Trump’s Win Signals Open Season for Russia’s Political Hackers
Yesterday, America elected as president the apparently preferred candidate of Russia’s intelligence agencies. After a campaign season marred by the influence of hackers, including some widely believed to be on Vladimir Putin’s payroll, that outcome means more than a mandate for Trump and his coalition. For Russia, it will also be taken as a win for the chaos-injecting tactics of political hacks and leaks that the country’s operatives used to meddle in America’s election—and an incentive to try them elsewhere.
Following Donald Trump’s presidential win, and even in the weeks leading up to it, cybersecurity and foreign-policy watchers have warned that Russia’s government-sponsored hackers would be emboldened by the success of the recent string of intrusions and data dumps, including the hacks of the Democratic National Committee and the Democratic Congressional Campaign Committee. Security firms that analyzed the breaches, and US intelligence agencies, have both linked those attacks to the Kremlin.

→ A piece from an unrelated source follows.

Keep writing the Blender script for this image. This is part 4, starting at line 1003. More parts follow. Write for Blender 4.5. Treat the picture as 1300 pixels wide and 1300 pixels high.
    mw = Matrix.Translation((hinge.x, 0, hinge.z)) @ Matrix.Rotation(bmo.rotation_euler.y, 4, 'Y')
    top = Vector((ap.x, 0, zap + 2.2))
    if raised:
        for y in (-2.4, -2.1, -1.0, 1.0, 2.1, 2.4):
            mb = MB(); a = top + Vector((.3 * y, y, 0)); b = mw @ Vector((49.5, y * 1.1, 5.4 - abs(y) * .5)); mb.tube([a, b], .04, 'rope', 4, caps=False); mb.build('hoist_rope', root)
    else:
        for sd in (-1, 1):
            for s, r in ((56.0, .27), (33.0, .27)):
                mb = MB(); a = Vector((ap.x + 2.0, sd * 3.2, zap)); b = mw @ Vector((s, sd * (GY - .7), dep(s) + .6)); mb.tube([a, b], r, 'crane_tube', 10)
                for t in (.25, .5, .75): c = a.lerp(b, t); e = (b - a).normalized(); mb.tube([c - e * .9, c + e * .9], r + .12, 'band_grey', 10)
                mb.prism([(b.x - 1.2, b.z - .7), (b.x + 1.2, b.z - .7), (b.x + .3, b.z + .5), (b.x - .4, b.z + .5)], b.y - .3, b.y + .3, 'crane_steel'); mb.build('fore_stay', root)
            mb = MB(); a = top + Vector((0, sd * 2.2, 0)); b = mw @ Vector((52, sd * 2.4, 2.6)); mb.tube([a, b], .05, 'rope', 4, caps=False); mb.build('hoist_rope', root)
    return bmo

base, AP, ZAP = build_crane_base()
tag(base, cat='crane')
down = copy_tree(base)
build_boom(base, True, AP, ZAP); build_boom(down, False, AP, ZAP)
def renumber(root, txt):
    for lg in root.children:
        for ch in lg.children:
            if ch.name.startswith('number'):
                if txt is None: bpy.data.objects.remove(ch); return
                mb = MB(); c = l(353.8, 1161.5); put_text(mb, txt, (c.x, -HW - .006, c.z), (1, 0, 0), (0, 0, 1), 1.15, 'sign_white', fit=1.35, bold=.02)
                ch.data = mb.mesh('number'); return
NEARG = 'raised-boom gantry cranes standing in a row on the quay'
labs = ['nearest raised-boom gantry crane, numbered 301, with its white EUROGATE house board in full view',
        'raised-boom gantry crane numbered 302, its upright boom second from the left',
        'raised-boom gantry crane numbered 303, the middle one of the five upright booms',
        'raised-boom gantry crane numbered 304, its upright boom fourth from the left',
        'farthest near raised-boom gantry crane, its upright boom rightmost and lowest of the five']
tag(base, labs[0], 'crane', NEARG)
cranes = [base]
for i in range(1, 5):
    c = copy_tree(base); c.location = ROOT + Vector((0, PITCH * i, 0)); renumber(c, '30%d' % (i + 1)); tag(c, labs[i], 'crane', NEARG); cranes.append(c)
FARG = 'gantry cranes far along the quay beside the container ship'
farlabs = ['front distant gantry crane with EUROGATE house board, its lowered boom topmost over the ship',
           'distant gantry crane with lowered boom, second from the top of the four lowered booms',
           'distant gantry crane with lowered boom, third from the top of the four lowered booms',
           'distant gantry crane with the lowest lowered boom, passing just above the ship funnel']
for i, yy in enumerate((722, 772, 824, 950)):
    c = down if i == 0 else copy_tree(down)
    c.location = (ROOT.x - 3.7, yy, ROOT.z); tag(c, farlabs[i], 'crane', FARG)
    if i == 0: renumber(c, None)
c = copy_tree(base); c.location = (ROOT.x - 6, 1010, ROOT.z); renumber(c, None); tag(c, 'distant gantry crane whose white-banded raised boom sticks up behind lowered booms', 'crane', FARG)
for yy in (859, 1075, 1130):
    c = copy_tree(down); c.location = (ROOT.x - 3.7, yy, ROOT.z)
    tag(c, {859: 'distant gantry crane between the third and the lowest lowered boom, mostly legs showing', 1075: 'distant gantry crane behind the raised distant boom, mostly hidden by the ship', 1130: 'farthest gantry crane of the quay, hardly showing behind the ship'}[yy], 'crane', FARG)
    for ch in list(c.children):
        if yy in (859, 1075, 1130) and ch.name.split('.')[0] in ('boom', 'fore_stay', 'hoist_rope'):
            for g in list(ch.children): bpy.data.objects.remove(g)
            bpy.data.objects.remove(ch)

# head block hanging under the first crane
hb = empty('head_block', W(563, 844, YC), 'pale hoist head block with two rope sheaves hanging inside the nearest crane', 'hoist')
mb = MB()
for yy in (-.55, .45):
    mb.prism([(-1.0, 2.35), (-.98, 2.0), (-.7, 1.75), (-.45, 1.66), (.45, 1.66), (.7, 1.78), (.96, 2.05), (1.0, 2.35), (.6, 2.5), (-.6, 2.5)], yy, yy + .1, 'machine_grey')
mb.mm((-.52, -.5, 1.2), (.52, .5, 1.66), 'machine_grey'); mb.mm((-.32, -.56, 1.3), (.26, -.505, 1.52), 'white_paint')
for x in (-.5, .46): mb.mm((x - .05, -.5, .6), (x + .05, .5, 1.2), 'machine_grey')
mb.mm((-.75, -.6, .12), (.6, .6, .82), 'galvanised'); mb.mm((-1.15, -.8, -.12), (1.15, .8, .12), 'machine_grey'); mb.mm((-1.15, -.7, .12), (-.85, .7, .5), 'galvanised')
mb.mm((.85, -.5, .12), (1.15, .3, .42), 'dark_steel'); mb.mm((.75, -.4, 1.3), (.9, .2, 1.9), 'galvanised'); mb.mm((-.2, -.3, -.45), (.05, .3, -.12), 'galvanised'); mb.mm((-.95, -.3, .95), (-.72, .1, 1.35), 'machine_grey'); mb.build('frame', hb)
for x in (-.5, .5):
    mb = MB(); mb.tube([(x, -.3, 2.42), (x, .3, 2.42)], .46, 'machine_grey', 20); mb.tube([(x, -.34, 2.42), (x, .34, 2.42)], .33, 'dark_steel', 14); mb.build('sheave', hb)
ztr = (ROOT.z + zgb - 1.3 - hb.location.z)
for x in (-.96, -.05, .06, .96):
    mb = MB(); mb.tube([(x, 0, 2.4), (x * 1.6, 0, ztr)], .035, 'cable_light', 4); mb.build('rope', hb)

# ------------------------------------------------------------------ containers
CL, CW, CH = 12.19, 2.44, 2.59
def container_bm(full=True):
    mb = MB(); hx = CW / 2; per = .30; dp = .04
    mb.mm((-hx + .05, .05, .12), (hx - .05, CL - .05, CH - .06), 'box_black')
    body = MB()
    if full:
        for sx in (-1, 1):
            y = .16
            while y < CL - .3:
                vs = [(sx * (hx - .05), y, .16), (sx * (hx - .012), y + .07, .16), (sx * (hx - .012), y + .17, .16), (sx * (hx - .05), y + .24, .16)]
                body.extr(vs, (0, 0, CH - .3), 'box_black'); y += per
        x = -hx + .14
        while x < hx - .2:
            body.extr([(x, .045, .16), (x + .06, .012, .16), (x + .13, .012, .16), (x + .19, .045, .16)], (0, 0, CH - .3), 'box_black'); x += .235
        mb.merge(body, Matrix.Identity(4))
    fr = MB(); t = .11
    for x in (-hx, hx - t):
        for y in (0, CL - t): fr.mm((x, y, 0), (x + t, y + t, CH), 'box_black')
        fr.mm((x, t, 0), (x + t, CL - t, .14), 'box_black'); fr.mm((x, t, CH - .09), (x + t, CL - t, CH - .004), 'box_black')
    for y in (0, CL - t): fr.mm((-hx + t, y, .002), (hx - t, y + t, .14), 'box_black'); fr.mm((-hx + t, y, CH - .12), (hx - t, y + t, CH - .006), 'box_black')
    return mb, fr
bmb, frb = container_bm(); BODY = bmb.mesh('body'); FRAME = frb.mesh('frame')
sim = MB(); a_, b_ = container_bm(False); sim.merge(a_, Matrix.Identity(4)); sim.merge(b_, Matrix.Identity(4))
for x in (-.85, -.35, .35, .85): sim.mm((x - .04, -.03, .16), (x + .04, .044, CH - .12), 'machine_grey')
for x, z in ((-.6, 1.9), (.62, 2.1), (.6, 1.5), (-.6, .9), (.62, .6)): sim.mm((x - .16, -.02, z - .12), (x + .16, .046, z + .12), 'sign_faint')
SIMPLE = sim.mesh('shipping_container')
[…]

That Russia perceives those operations as successful, experts say, will only encourage similar hacks aimed at shifting elections and sowing distrust of political processes in Western democracies, particularly those in Europe. “What they’ll learn from this is, ‘We did it, we got away with it, we got the outcome we wanted,'” says James Lewis, a cybersecurity-focused fellow with the Center for Strategic and International Studies. “This will only increase their desire to intervene.”